Scenes as source code:
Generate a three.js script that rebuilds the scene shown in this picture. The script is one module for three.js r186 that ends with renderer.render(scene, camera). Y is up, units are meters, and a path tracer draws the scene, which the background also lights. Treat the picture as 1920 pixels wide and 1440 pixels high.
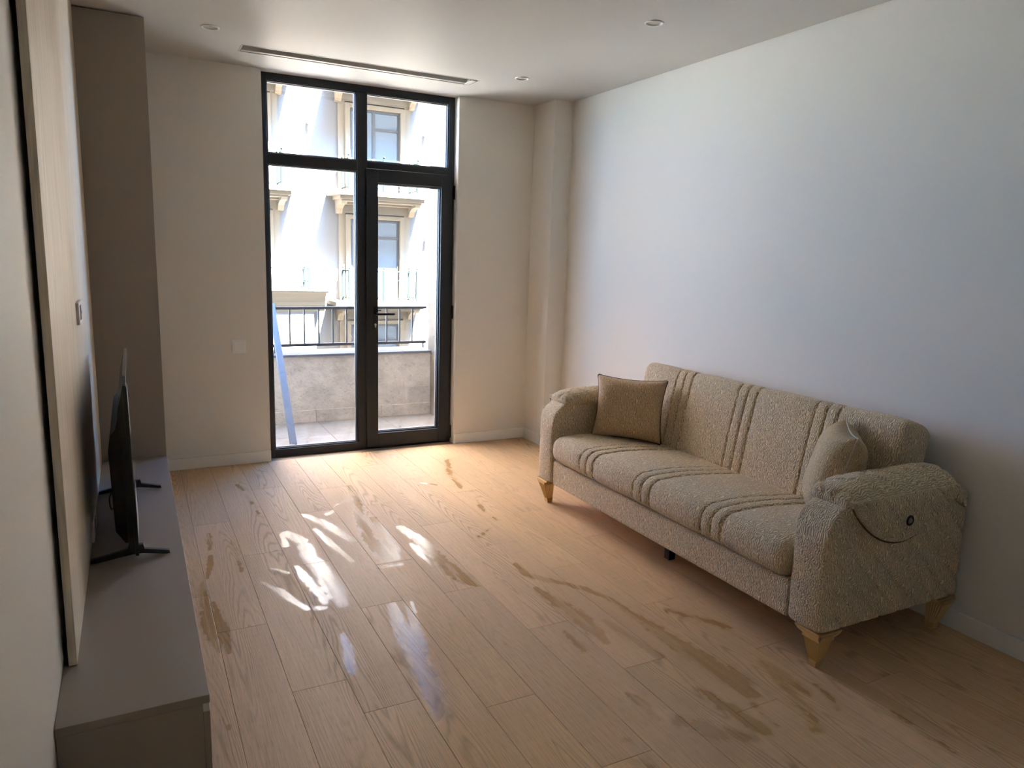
import * as THREE from 'three';
import { RoundedBoxGeometry } from 'three/addons/geometries/RoundedBoxGeometry.js';
import { mergeGeometries } from 'three/addons/utils/BufferGeometryUtils.js';
import { Sky } from 'three/addons/objects/Sky.js';

// ------------------------------------------------------------------ camera, sky, sun, exposure
const scene = new THREE.Scene();
const camera = new THREE.PerspectiveCamera(2 * Math.atan(720 / 1368.3) * 180 / Math.PI, 4 / 3, 0.05, 400);
camera.position.set(0.0145, 1.5, 5.2512);
camera.rotation.set(-0.1738, -0.4821, 0.0319, 'YXZ');

const renderer = new THREE.WebGLRenderer({ antialias: true });
renderer.toneMapping = THREE.LinearToneMapping;
renderer.toneMappingExposure = 5.6;
renderer.shadowMap.enabled = true;

const sunDir = new THREE.Vector3(0.25, 1, 0.495).normalize();      // towards the sun, over our own roof
const sky = new Sky();
sky.name = 'sky';
sky.scale.setScalar(300);
sky.material.uniforms.turbidity.value = 9;
sky.material.uniforms.rayleigh.value = 0.9;
sky.material.uniforms.mieCoefficient.value = 0.009;
sky.material.uniforms.mieDirectionalG.value = 0.8;
sky.material.uniforms.sunPosition.value.copy(sunDir);
scene.add(sky);
scene.environmentIntensity = 1.35;
const sun = new THREE.DirectionalLight(new THREE.Color().setRGB(1, 0.95, 0.88), 215);
sun.name = 'sunlight';
sun.position.copy(sunDir).multiplyScalar(60);
sun.castShadow = true;
sun.shadow.mapSize.set(2048, 2048);
Object.assign(sun.shadow.camera, { left: -20, right: 20, top: 20, bottom: -20, near: 1, far: 120 });
scene.add(sun);

// ------------------------------------------------------------------ helpers
function rng(seed) { let a = seed >>> 0; return () => { a = (a + 0x6D2B79F5) | 0; let t = Math.imul(a ^ (a >>> 15), 1 | a); t = (t + Math.imul(t ^ (t >>> 7), 61 | t)) ^ t; return ((t ^ (t >>> 14)) >>> 0) / 4294967296; }; }
const LAT = new Float32Array(65536); { const r = rng(77); for (let i = 0; i < 65536; i++) LAT[i] = r(); }
function vn(x, y) {                                                 // value noise, 0..1
  const xi = Math.floor(x), yi = Math.floor(y); let fx = x - xi, fy = y - yi;
  fx = fx * fx * (3 - 2 * fx); fy = fy * fy * (3 - 2 * fy);
  const a = (xi & 255), b = ((xi + 1) & 255), c = (yi & 255) << 8, d = ((yi + 1) & 255) << 8;
  const p = LAT[a + c], q = LAT[b + c], r = LAT[a + d], s = LAT[b + d];
  return p + (q - p) * fx + (r - p) * fy + (p - q - r + s) * fx * fy;
}
function pn(x, y, P, Q) {                                           // periodic value noise
  const m = (v, n) => ((v % n) + n) % n, xi = Math.floor(x), yi = Math.floor(y); let fx = x - xi, fy = y - yi;
  fx = fx * fx * (3 - 2 * fx); fy = fy * fy * (3 - 2 * fy);
  const a = m(xi, P), b = m(xi + 1, P), c = m(yi, Q) << 8, d = m(yi + 1, Q) << 8;
  const p = LAT[a + c], q = LAT[b + c], r = LAT[a + d], s = LAT[b + d];
  return p + (q - p) * fx + (r - p) * fy + (p - q - r + s) * fx * fy;
}
const fbm = (x, y, o = 4) => { let s = 0, a = 0.5, n = 0; for (let i = 0; i < o; i++) { s += a * vn(x, y); n += a; x = x * 2.03 + 17.3; y = y * 2.03 + 5.1; a *= 0.5; } return s / n; };
const clamp = (v, a = 0, b = 1) => Math.min(b, Math.max(a, v));
const sstep = (a, b, v) => { v = clamp((v - a) / (b - a)); return v * v * (3 - 2 * v); };
const lerp = (a, b, t) => a + (b - a) * t;
function texture(w, h, f, srgb) {                                   // f(i, j, out) writes 0..255 values
  const d = new Uint8Array(w * h * 4), o = [0, 0, 0];
  for (let j = 0, k = 0; j < h; j++) for (let i = 0; i < w; i++, k += 4) { f(i, j, o); d[k] = clamp(o[0], 0, 255); d[k + 1] = clamp(o[1], 0, 255); d[k + 2] = clamp(o[2], 0, 255); d[k + 3] = 255; }
  const t = new THREE.DataTexture(d, w, h);
  t.wrapS = t.wrapT = THREE.RepeatWrapping; t.magFilter = THREE.LinearFilter; t.minFilter = THREE.LinearMipmapLinearFilter; t.generateMipmaps = true;
  if (srgb) t.colorSpace = THREE.SRGBColorSpace;
  t.needsUpdate = true; return t;
}
const mat = (hex, rough = 0.6, o = {}) => new THREE.MeshStandardMaterial({ color: new THREE.Color(hex), roughness: rough, ...o });

const taken = new Map();
function numbered(n) { const k = taken.get(n) ?? 0; taken.set(n, k + 1); return k ? n + '_' + String(k).padStart(3, '0') : n; }
function tag(o, label, category, group) { o.userData.label = label; o.userData.category = category; if (group) o.userData.group = group; return o; }
function thing(name, label, category, pos, group) {
  const g = new THREE.Group(); g.name = numbered(name); g.position.set(...pos); scene.add(g); return tag(g, label, category, group);
}
function structure(name, geo, m, label) {                           // one mesh of the setting, or a group if geo is null
  const o = geo ? new THREE.Mesh(geo, m) : new THREE.Group();
  o.name = numbered(name); o.userData.kind = 'structure'; if (label) o.userData.label = label;
  scene.add(o); return o;
}
function worldPos(o) { const p = new THREE.Vector3(); while (o && o !== scene) { p.add(o.position); o = o.parent; } return p; }
function part(name, geo, m, parent, label) {                        // geometry in world coordinates
  const o = new THREE.Mesh(geo, m), p = worldPos(parent);
  geo.translate(-p.x, -p.y, -p.z);
  o.name = name; if (label) o.userData.label = label; parent.add(o); return o;
}
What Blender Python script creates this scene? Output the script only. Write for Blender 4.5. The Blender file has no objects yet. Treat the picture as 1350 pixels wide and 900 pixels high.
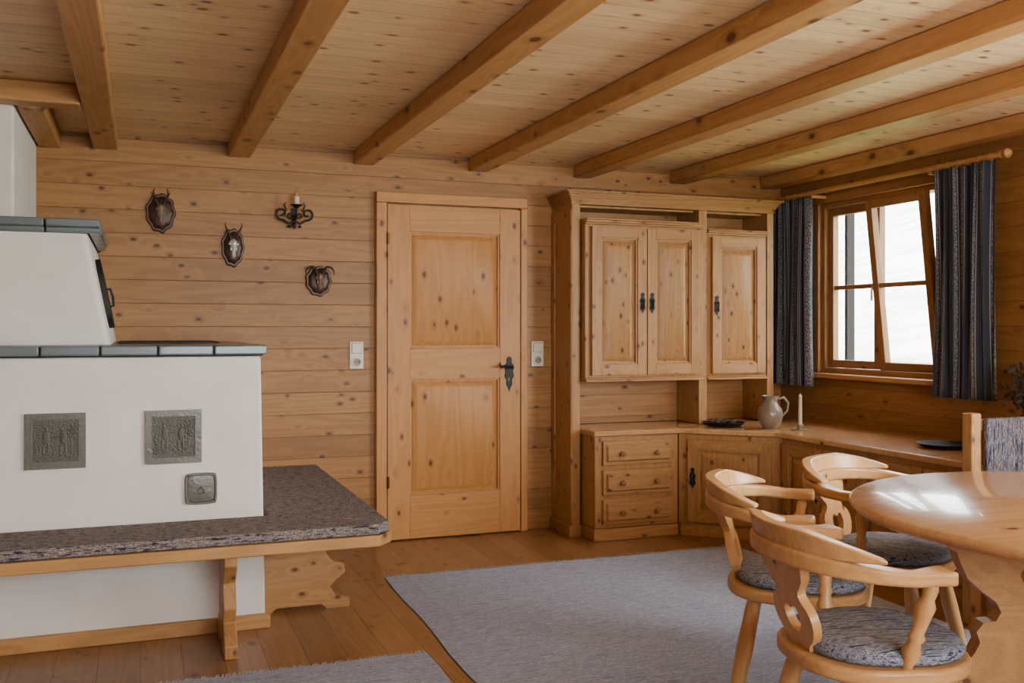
import bpy, bmesh, math, random
from mathutils import Vector, Matrix
random.seed(7)
SC=bpy.context.scene
COL=SC.collection
def lin(r,g,b):
    f=lambda c:((c/255+0.055)/1.055)**2.4 if c/255>0.04045 else c/255/12.92
    return (f(r),f(g),f(b),1)

# ---------------------------------------------------------------- mesh builder
class MB:
    def __init__(s): s.bm=bmesh.new(); s.M=Matrix(); s.mi=0
    def V(s,p): return s.bm.verts.new(s.M@Vector(p))
    def F(s,vs):
        try:
            f=s.bm.faces.new(vs); f.material_index=s.mi; return f
        except ValueError: return None
    def hexa(s,p):
        v=[s.V(q) for q in p]
        for i in ((0,3,2,1),(4,5,6,7),(0,1,5,4),(1,2,6,5),(2,3,7,6),(3,0,4,7)): s.F([v[k] for k in i])
    def box(s,x0,x1,y0,y1,z0,z1):
        s.hexa([(x0,y0,z0),(x1,y0,z0),(x1,y1,z0),(x0,y1,z0),(x0,y0,z1),(x1,y0,z1),(x1,y1,z1),(x0,y1,z1)])
    def prism(s,poly,z0,z1):
        a=[s.V((x,y,z0)) for x,y in poly]; b=[s.V((x,y,z1)) for x,y in poly]
        n=len(poly); s.F(a[::-1]); s.F(b)
        for i in range(n): s.F([a[i],a[(i+1)%n],b[(i+1)%n],b[i]])
    def frustum(s,x0,x1,z0,z1,ya,ins,yb):
        s.hexa([(x0,ya,z0),(x1,ya,z0),(x1,ya,z1),(x0,ya,z1),
                (x0+ins,yb,z0+ins),(x1-ins,yb,z0+ins),(x1-ins,yb,z1-ins),(x0+ins,yb,z1-ins)])
    def rings(s,rings,close=True,capa=True,capb=True):
        R=[[s.V(p) for p in r] for r in rings]; n=len(R[0])
        for i in range(len(R)-1):
            for j in range(n if close else n-1):
                s.F([R[i][j],R[i][(j+1)%n],R[i+1][(j+1)%n],R[i+1][j]])
        if capa and close: s.F(R[0][::-1])
        if capb and close: s.F(R[-1])
    def lathe(s,prof,p0,p1,n=20):
        p0=Vector(p0);p1=Vector(p1); ax=(p1-p0); L=ax.length; ax=ax/L
        u=ax.orthogonal().normalized(); w=ax.cross(u)
        s.rings([[p0+ax*(t*L)+(u*math.cos(2*math.pi*k/n)+w*math.sin(2*math.pi*k/n))*max(r,1e-4) for k in range(n)] for t,r in prof])
    def tube(s,pts,r,n=8,closed=False):
        pts=[Vector(p) for p in pts]; N=len(pts); out=[]
        up=None
        for i in range(N):
            a=pts[(i-1)%N] if (closed or i>0) else pts[0]
            b=pts[(i+1)%N] if (closed or i<N-1) else pts[-1]
            t=(b-a).normalized()
            if up is None: up=t.orthogonal().normalized()
            up=(up-t*up.dot(t)).normalized(); w=t.cross(up)
            rr=r[i] if isinstance(r,(list,tuple)) else r
            out.append([pts[i]+(up*math.cos(2*math.pi*k/n)+w*math.sin(2*math.pi*k/n))*rr for k in range(n)])
        if closed:
            out.append(out[0]); 
        s.rings(out,capa=not closed,capb=not closed)
        if closed: bmesh.ops.remove_doubles(s.bm,verts=s.bm.verts,dist=1e-5)
    def ell(s,c,r,n=14,m=8):
        c=Vector(c); out=[]
        for i in range(m+1):
            a=math.pi*i/m; out.append([c+Vector((r[0]*max(math.sin(a),.01)*math.cos(2*math.pi*k/n),r[1]*max(math.sin(a),.01)*math.sin(2*math.pi*k/n),r[2]*math.cos(a))) for k in range(n)])
        s.rings(out)
    def mesh(s,me):
        t=bmesh.new(); t.from_mesh(me); t.transform(s.M)
        for f in t.faces: f.material_index=s.mi
        m2=bpy.data.meshes.new("t"); t.to_mesh(m2); t.free(); s.bm.from_mesh(m2); bpy.data.meshes.remove(m2)
    def cutout(s,outer,holes,t):
        cu=bpy.data.curves.new("c",'CURVE'); cu.dimensions='2D'; cu.fill_mode='BOTH'; cu.extrude=t/2
        for pl in [outer]+holes:
            sp=cu.splines.new('POLY'); sp.points.add(len(pl)-1)
            for i,p in enumerate(pl): sp.points[i].co=(p[0],p[1],0,1)
            sp.use_cyclic_u=True
        ob=bpy.data.objects.new("c",cu); COL.objects.link(ob)
        dg=bpy.context.evaluated_depsgraph_get(); dg.update()
        me=bpy.data.meshes.new_from_object(ob.evaluated_get(dg))
        b=bmesh.new(); b.from_mesh(me); bmesh.ops.remove_doubles(b,verts=b.verts,dist=1e-5); b.to_mesh(me); b.free()
        s.mesh(me); bpy.data.objects.remove(ob); bpy.data.curves.remove(cu); bpy.data.meshes.remove(me)
    def done(s,name,mats,parent=None,bevel=0,seg=2,smooth=35,**props):
        bm=s.bm
        off=Vector((0,0,0))
        p=parent
        while p is not None: off+=Vector(p.location); p=p.parent
        if parent is not None: bmesh.ops.translate(bm,verts=bm.verts,vec=-off)
        bmesh.ops.recalc_face_normals(bm,faces=bm.faces)
        if parent is None and not props.get('kind')=='structure' :
            lo=Vector([min(v.co[i] for v in bm.verts) for i in range(3)]); hi=Vector([max(v.co[i] for v in bm.verts) for i in range(3)])
            o=Vector(((lo.x+hi.x)/2,(lo.y+hi.y)/2,lo.z)); bmesh.ops.translate(bm,verts=bm.verts,vec=-o)
        else: o=Vector((0,0,0))
        me=bpy.data.meshes.new(name); bm.to_mesh(me); bm.free()
        for m in (mats if isinstance(mats,(list,tuple)) else [mats]): me.materials.append(m)
        if smooth:
            for q in me.polygons: q.use_smooth=True
            me.set_sharp_from_angle(angle=math.radians(smooth))
        ob=bpy.data.objects.new(name,me); COL.objects.link(ob); ob.location=o
        if parent is not None: ob.parent=parent
        if bevel:
            b=ob.modifiers.new("bevel",'BEVEL'); b.width=bevel; b.segments=seg; b.limit_method='ANGLE'; b.angle_limit=math.radians(40)
        for k,v in props.items(): ob[k]=v
        return ob
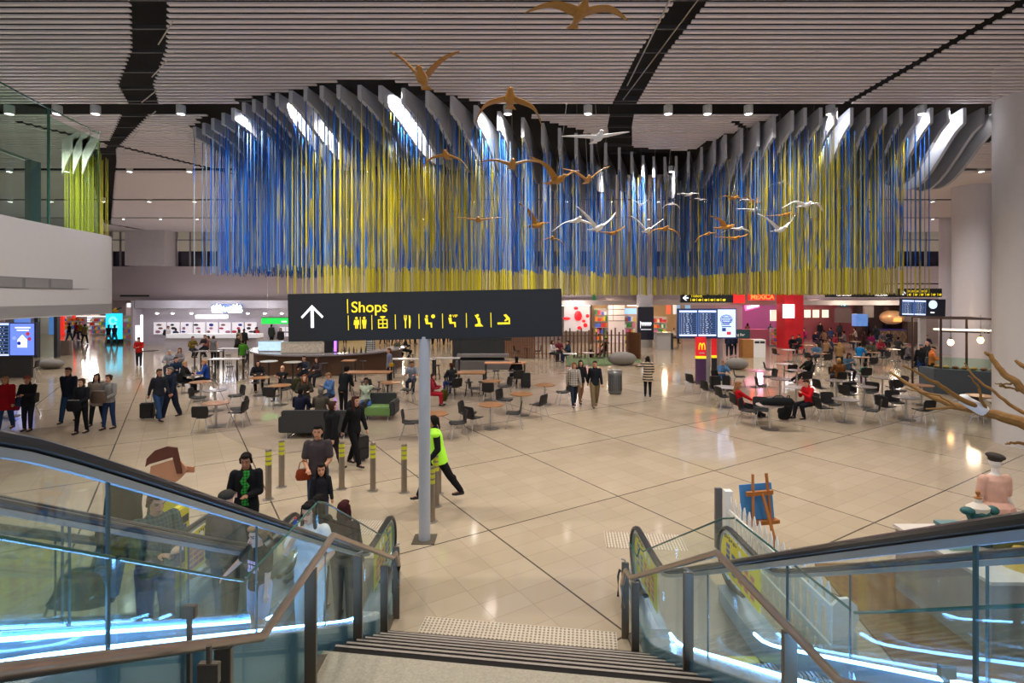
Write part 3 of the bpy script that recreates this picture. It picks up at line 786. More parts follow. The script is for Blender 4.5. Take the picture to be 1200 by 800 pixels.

Written request :: Leave the pictures out and please restate exactly the lines running from the start of the material through the one with "renderer.shadowMap.enabled = true;".

Task solution ::
Generate a three.js script that rebuilds the scene shown in this picture. The script is one module for three.js r186 that ends with renderer.render(scene, camera). Y is up, units are meters, and a path tracer draws the scene, which the background also lights. Treat the picture as 1920 pixels wide and 1440 pixels high.
import * as THREE from 'three';
import { RoundedBoxGeometry } from 'three/addons/geometries/RoundedBoxGeometry.js';
import { mergeGeometries } from 'three/addons/utils/BufferGeometryUtils.js';
import { Sky } from 'three/addons/objects/Sky.js';

// ------------------------------------------------------------------ camera, sky, sun, exposure
const scene = new THREE.Scene();
const camera = new THREE.PerspectiveCamera(2 * Math.atan(720 / 1368.3) * 180 / Math.PI, 4 / 3, 0.05, 400);
camera.position.set(0.0145, 1.5, 5.2512);
camera.rotation.set(-0.1738, -0.4821, 0.0319, 'YXZ');

const renderer = new THREE.WebGLRenderer({ antialias: true });
renderer.toneMapping = THREE.LinearToneMapping;
renderer.toneMappingExposure = 5.6;
renderer.shadowMap.enabled = true;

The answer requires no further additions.